現在のリベラルはこの問題に対しての答えを持ち合わせていない。

正直リベラルをぼろくそに書いた自覚はある。
だが「本能的に正しいからこそ多くの支持を集めている」という事実は認めなくてはならない。


参考文献

いろんなソースから影響を受けている気がするので真面目に引用していないが、思想に影響を与えると自覚できるものを以下に羅列しておく。

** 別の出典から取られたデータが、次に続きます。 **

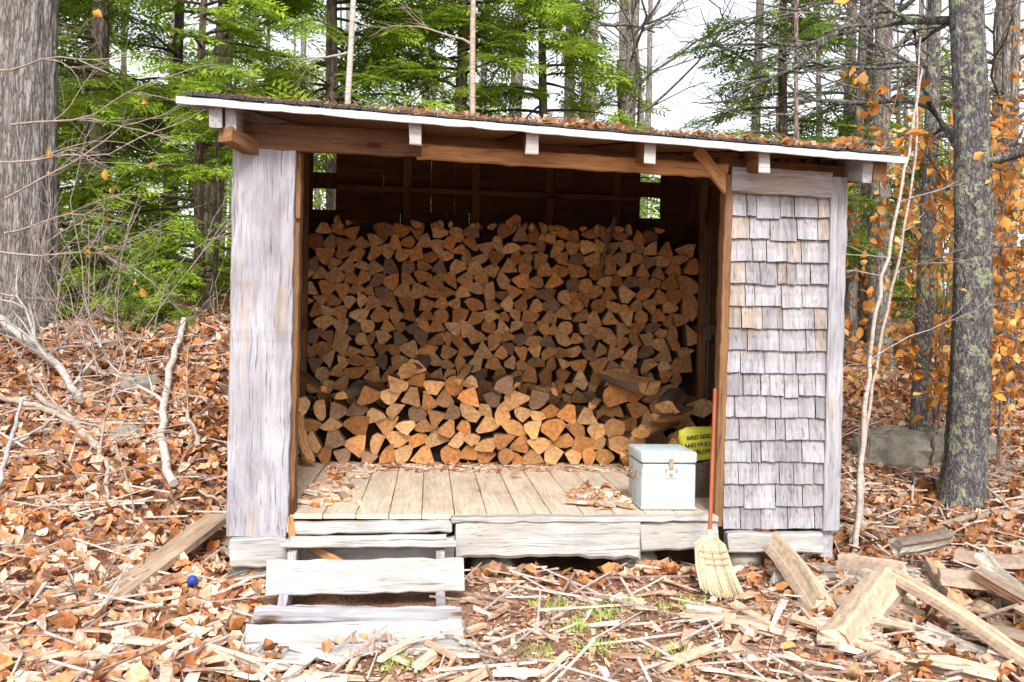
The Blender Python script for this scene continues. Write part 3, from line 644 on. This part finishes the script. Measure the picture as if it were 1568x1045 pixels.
# ------------------------------------------------------------------ trees
def lerp_path(a,b_,n,wob=.05,seed=0):
    r=np.random.default_rng(seed); a=np.array(a);b_=np.array(b_); t=np.linspace(0,1,n)[:,None]
    P=a+(b_-a)*t; ph=r.uniform(0,6,2); P[:,0]+=wob*np.sin(t[:,0]*5+ph[0])-wob*math.sin(ph[0]); P[:,1]+=wob*np.sin(t[:,0]*4+ph[1]); return P
def twig(mb,p,d,L,r,dep,col,mi=0,leafpts=None,n=5,spread=.9,grav=0.):
    p=np.array(p,float); d=np.array(d,float); d/=np.linalg.norm(d); pts=[p]; dirs=[d]
    for i in range(n):
        d=d+rng.normal(0,.14,3)+np.array([0,0,grav]); d/=np.linalg.norm(d); p=p+d*L/n; pts.append(p); dirs.append(d)
    tube(mb,pts,np.linspace(r,r*.4,n+1),5 if r>.01 else 3,col,mi)
    if leafpts is not None and dep<=1:
        for q in pts[1:]: 
            leafpts.append(q)
    if dep>0:
        for k in range(random.randint(3,5)):
            i=random.randint(1,n); a=rng.normal(0,1,3); a-=dirs[i]*(a@dirs[i]); a/=np.linalg.norm(a); a[2]*=.6
            twig(mb,pts[i],dirs[i]+a*spread*random.uniform(.6,1.2),L*random.uniform(.4,.65),r*.5,dep-1,col,mi,leafpts,max(3,n-1),spread,grav)
def spray_tpl(ts,ks,w,l,dr=.12):
    tri=[]
    for t in ts:
        for sd in(-1,1):
            L=.42*(1-.62*t)+.05; an=sd*R(52); dx,dy=math.cos(an),math.sin(an)
            for k,s in enumerate(ks):
                px,py=t+dx*L*s,dy*L*s; a2=an+(.5 if k%2 else -.5)*(1 if k<len(ks)-1 else 0); ex,ey=math.cos(a2),math.sin(a2)
                zz=-dr*(t**2)-.10*(L*s)
                tri.append([[px-ey*w-ex*.03,py+ex*w-ey*.03,zz],[px+ey*w-ex*.03,py-ex*w-ey*.03,zz],[px+ex*l,py+ey*l,zz-.03]])
    tri.append([[.9,.03,-.1],[.9,-.03,-.1],[1.12,0,-.16]]); tri.append([[0,.012,0],[0,-.012,0],[1,0,-.12]])
    return np.array(tri)
SPR=spray_tpl(np.linspace(.06,.95,7),(.3,.65,1.0),.034,.15)
SPR2=spray_tpl(np.linspace(.1,.9,4),(.35,.9),.06,.26)
G0=np.array([.05,.115,.025]);G1=np.array([.33,.46,.05])
def sprays(mb,P,D,size,mi,ybias=.5,tint=None,T=None):
    T=SPR if T is None else T; NT=len(T)
    n=len(P); P=np.array(P);D=np.array(D); D/=np.linalg.norm(D,axis=1,keepdims=True)
    up=np.array([0,0,1.])+rng.normal(0,.35,(n,3)); Yv=np.cross(up,D); Yv/=np.linalg.norm(Yv,axis=1,keepdims=True); Zv=np.cross(D,Yv)
    M=np.stack([D,Yv,Zv],-1)
    V=np.einsum('nij,kj->nki',M,T.reshape(-1,3))*np.asarray(size).reshape(-1,1,1)+P[:,None]
    V+=rng.normal(0,.006,V.shape)
    f=np.clip(rng.normal(ybias,.3,n),0,1)[:,None]; c=G0*(1-f)+G1*f
    if tint is not None: c=c*np.asarray(tint)
    cc=np.repeat(c,NT,0)*rng.uniform(.75,1.25,(n*NT,1))
    mb.add(V.reshape(-1,3),np.arange(n*NT*3).reshape(-1,3),cc,mi)
def hemlock(x,y,H,r,lean=(0,0),cb=1.,Rc=2.2,nb=60,col=(.2,.16,.13),ybias=.5,seed=0,bark=M_bark,name='hemlock_tree',sz=.55):
    mb=MB(); z0=float(gz(x,y,False))-.15
    P=lerp_path((x,y,z0),(x+lean[0]*H,y+lean[1]*H,z0+H),26,.06,seed)
    rr=np.linspace(r,r*.25,26); rr[0]*=1.35; rr[1]*=1.1
    tube(mb,P,rr,18,col,0,.035)
    SP=[];SD=[];SS=[]
    for i in range(nb):
        f=cb/H+(1-cb/H)*random.random()**1.0; k=f*25; i0=int(min(k,24)); p=P[i0]+(P[i0+1]-P[i0])*(k-i0)
        a=random.uniform(0,2*math.pi); L=Rc*(1.05-f)**.6*random.uniform(.5,1.1); d=np.array([math.cos(a),math.sin(a),random.uniform(-.05,.25)])
        m=6; pts=[p]; q=p.copy(); dd=d.copy()
        for s in range(m): dd=dd+np.array([rng.normal(0,.08),rng.normal(0,.08),-.055]); q=q+dd/np.linalg.norm(dd)*L/m; pts.append(q.copy())
        tube(mb,pts,np.linspace(.018+.006*L,.004,m+1)*(1 if H>3 else .4),4,(.16,.12,.09),0)
        ns=int(4+L*5)
        for s in range(ns):
            t=random.uniform(.22,1)*m; j=int(min(t,m-1)); b0=pts[j]+(pts[j+1]-pts[j])*(t-j); sd=random.choice([-1,1])*random.uniform(.3,1.1) if s>1 else 0
            dr=(pts[j+1]-pts[j]); dr/=np.linalg.norm(dr); per=np.array([-dr[1],dr[0],0]); v=dr*math.cos(sd)+per*math.sin(sd)+np.array([0,0,random.uniform(-.3,.1)])
            if s<1: b0=pts[-1]-dr*.2
            SP.append(b0);SD.append(v);SS.append(sz*random.uniform(.6,1.25))
    sprays(mb,SP,SD,np.array(SS),1,ybias)
    return mb.build(name,[bark,M_needle])
def bare(name,x,y,H,r,lean=(0,0),col=(.3,.28,.26),nb=10,first=3.,bark=M_bark,seed=0,bl=1.6,flare=1.3,segs=20,bmp=.03,dep=2,wob=.06,top=.45):
    mb=MB(); z0=float(gz(x,y,False))-.12; m=40 if r>.2 else 24
    P=lerp_path((x,y,z0),(x+lean[0]*H,y+lean[1]*H,z0+H),m,wob,seed); rr=np.linspace(r,r*top,m); rr[0]*=flare; rr[1]*=1+(flare-1)*.35
    tube(mb,P,rr,segs,col,0,bmp)
    for i in range(nb):
        f=first/H+(1-first/H)*random.random(); k=f*(m-1); i0=int(min(k,m-2)); p=P[i0]; a=random.uniform(0,6.28)
        twig(mb,p,(math.cos(a),math.sin(a),random.uniform(.0,.7)),bl*random.uniform(.6,1.3),r*.22+.006,dep,np.array(col)*.9,0,n=6)
    return mb.build(name,[bark],True)
bare('pine_tree',-4.93,10.0,9,.37,(.01,0),(.36,.335,.33),4,6,M_bigbark,1,2.0,1.25,96,.07)
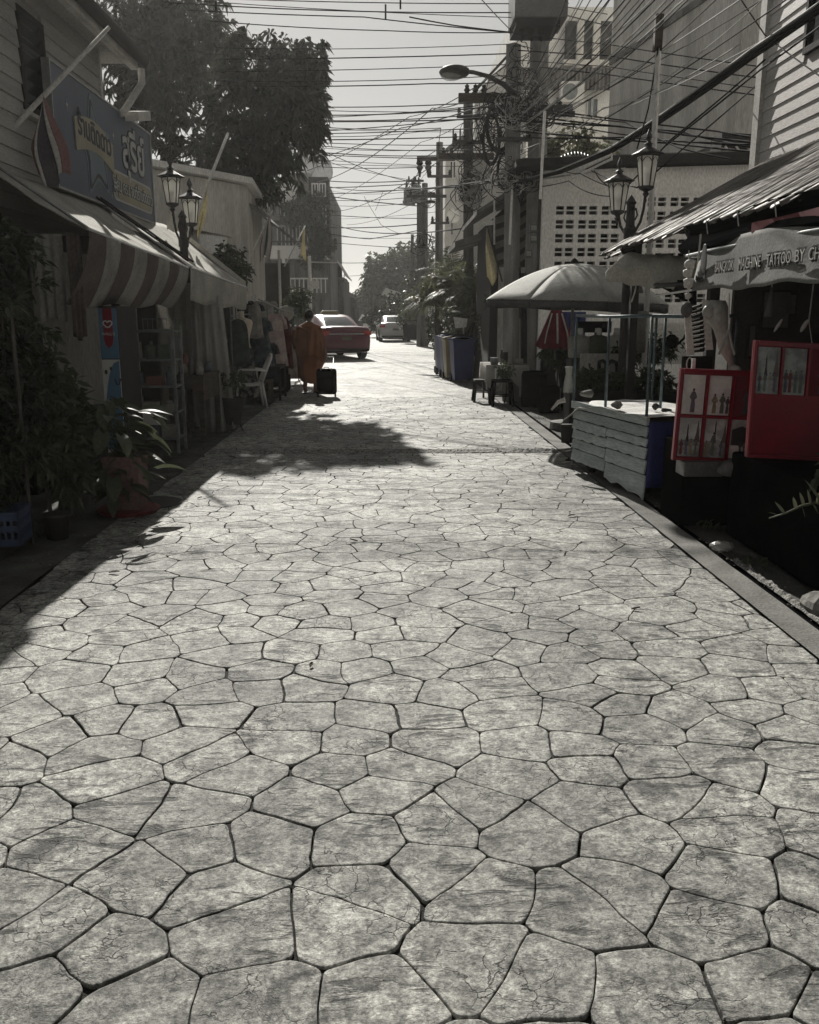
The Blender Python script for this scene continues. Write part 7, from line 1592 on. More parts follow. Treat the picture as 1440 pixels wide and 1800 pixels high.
# ================================================================ CONCRETE POLES
def util_pole(label, px0, py0, px1, py1, y, r0, r1, arms=(), z0=0.0, name='utility_pole'):
    b0, b1 = P(px0, py0, y), P(px1, py1, y); t = thing(name, label, 'utility pole', (b0.x, y, 0), 0, 'concrete utility poles')
    b = MB(); b.tube([(b0.x + (b0.x - b1.x) * .0, y, z0), tuple(b1)], [r0, r1], 4 if r0 > .13 else 8); b.build('shaft', M_poled if y > 20 else M_pole, t)
    for (pa, pb, py_, th_, ins) in arms:
        qa, qb = P(pa, py_, y - .12), P(pb, py_, y - .12); b = MB(); b.bar(qa, qb, th_, th_ * 1.2); b.build('crossarm', M_iron if th_ < .09 else M_wood, t)
        for f in ins:
            c = qa.lerp(qb, f); s = 1 if th_ > 0 else -1; b = MB(); b.lathe([(.03, .02), (.05, .06), (.035, .09), (.055, .12), (.03, .16), (.04, .19), (.0, .22)], 8, (c.x, c.y, c.z)); b.build('insulator', M_dark, t)
    return t
pD = util_pole('nearest thick concrete pole carrying the street light arm', 898, 700, 903, 78, 16.2, .155, .125, [(806, 905, 172, .11, (.15, .3, .45)), (860, 1000, 190, .07, ()), (872, 935, 245, .06, (.1, .9)), (885, 930, 318, .06, ())])
pE = util_pole('second near concrete pole carrying the transformer cabinet', 936, 700, 950, 2, 16.9, .20, .16, [(880, 1010, 200, .07, (.2, .8))])
pC = util_pole('concrete pole behind the palms with coiled cables', 825, 600, 823, 172, 23.5, .145, .115, [(770, 868, 275, .12, (.1, .25)), (800, 850, 330, .06, ()), (795, 852, 250, .07, (.1, .9)), (803, 846, 205, .06, (.1, .9))])
pA = util_pole('slender dark pole with one long crossarm over the junction', 771, 600, 773, 250, 31.0, .15, .11, [(733, 800, 279, .11, ()), (715, 785, 345, .08, (.1,)), (752, 795, 310, .07, (.1, .9)), (757, 790, 392, .06, (.1, .9))])
pB = util_pole('left one of the twin poles carrying the far transformers', 738, 600, 738, 335, 44.0, .16, .135, [(708, 768, 355, .10, (.05, .25)), (712, 780, 340, .09, (.1, .3, .8))])
pB2 = util_pole('right one of the twin poles carrying the far transformers', 747, 600, 747, 322, 44.0, .16, .135, [(716, 745, 318, .08, (.1, .5))])
pF = util_pole('far thin pole seen left of the twin transformer poles', 726, 600, 725, 412, 60.0, .12, .10, [(722, 745, 432, .07, ())])
# hanging insulators on the long arm
for (px, y, par) in ((738, 30.85, pA), (753, 30.85, pA)):
    q = P(px, 283, y); b = MB(); b.lathe([(.09, 0), (.12, -.08), (.06, -.14), (.12, -.2), (.06, -.3), (.03, -.5)], 8, q); b.build('insulator', M_dark, par)
for k, (px, py, s) in enumerate(((720, 345, .26), (732, 340, .22))):
    q = P(px, py, 43.7); tr = thing('transformer', ['left small round transformer on the twin poles', 'right small round transformer on the twin poles'][k], 'transformer', (q.x, q.y, q.z - .4), 0, 'transformers'); b = MB(); b.lathe([(s, -.40), (s * 1.05, -.35), (s * 1.05, .30), (s * .8, .38), (.06, .40)], 12, q); b.build('tank', M_metal, tr, smooth=False)
    for f in (-.5, .5): b = MB(); b.lathe([(.04, .38), (.06, .5), (.03, .6), (.05, .66), (0, .75)], 8, q + Vector((f * s, 0, 0))); b.build('bushing', M_dark, tr)
# transformer cabinet at the top of the frame
q0, q1 = P(897, 62, 16.3), P(992, -90, 16.3); t = thing('transformer_cabinet', 'big grey transformer cabinet hung high on the near pole', 'transformer', (q0.x, 16.1, q0.z), 0, 'transformers')
M_cab = mat('cabinet grey', (.20, .20, .19), .6, (.14, .14, .135), scale=2, bump=.2)
b = MB(); b.span((q0.x, 15.75, q0.z + .12), (q1.x, 16.65, q1.z)); b.build('tank', M_cab, t, bevel=.02); b = MB(); b.span((q0.x + .03, 15.8, q0.z), (q0.x + .75, 16.6, q0.z + .115)); b.build('underside', M_dark, t)
b = MB(); b.span((q0.x - .02, 15.73, q0.z + .55), (q1.x + .02, 15.748, q0.z + .60)); b.build('band', M_metal, t)
for k in range(3): b = MB(); b.lathe([(.04, 0), (.06, -.06), (.03, -.10), (.05, -.14), (.0, -.2)], 8, (q0.x + .15 + k * .16, 15.95, q0.z)); b.build('bushing', M_dark, t)
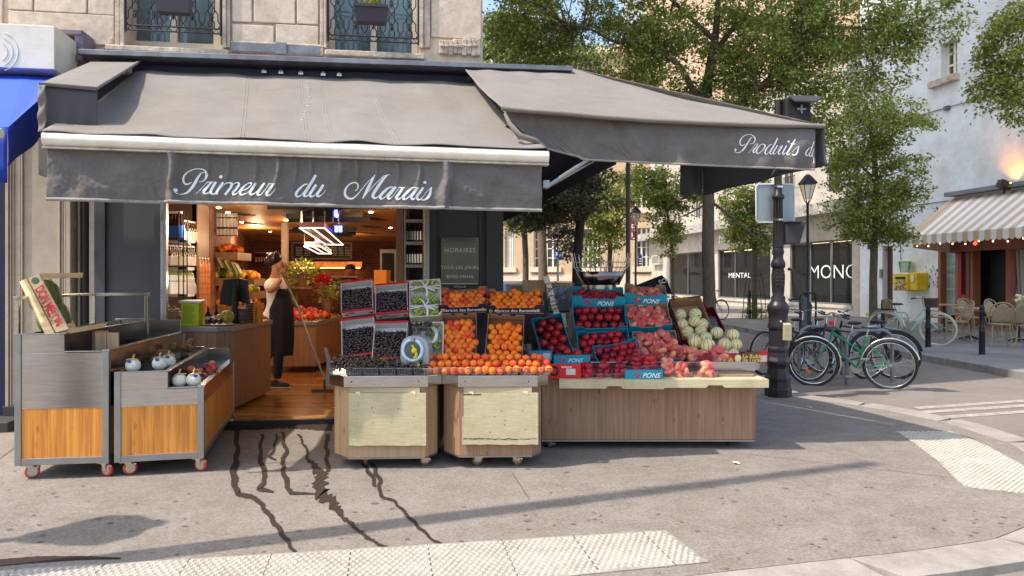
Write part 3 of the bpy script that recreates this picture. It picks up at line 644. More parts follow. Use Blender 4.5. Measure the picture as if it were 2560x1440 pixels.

「ベーシックインカムちゃんねる」の動画に強く影響を受けている自覚がある。結婚についての理解や、社会制度が遺伝子の外側の概念であるというのはここからきている。「理性は本能を再評価する」とは動画の中の言葉を借りている。『サピエンス全史』を参考にしていると言っていたため、気になる方は読んでみるといいだろう。(自分は値段と時間にしり込みしてます)
自由競争やリベラルな社会への批判的な精神も、それなりに受け継いでいる自覚はある。

橘玲著の本にも多くの影響を受けている自覚がある。現在のリベラルを否定しながらも「私の政治的立場はリベラルだ」とどこかのあとがきで語っているような人物だ。
『無理ゲー社会』では4歳の子供が能力主義的な選好性を示す心理実験が示されていた。他の書物でも繰り返し「能力主義は人の本能なものだ」と示されており、同著者の本を読んでみるとよいだろう。男女の性愛の非対称性に関しては『女と男 なぜ分かり合えないか』の思想と、その他のソースの印象が混じっている。『言ってはいけない中国の真実』では科挙による機会平等な社会(能力主義)と、その後に起こる大崩壊が示されていた。あの規模の国土で起こる人口の大増減はすさまじく、人口半減、1/7まで減少、戸数が1/5、1/3まで減少などの数字が列挙されており、「定期的にペストの大流行が起きているようなものだ」とのこと。
『もっと言ってはいけない』では自己家畜化の人への適応についてまとめられている。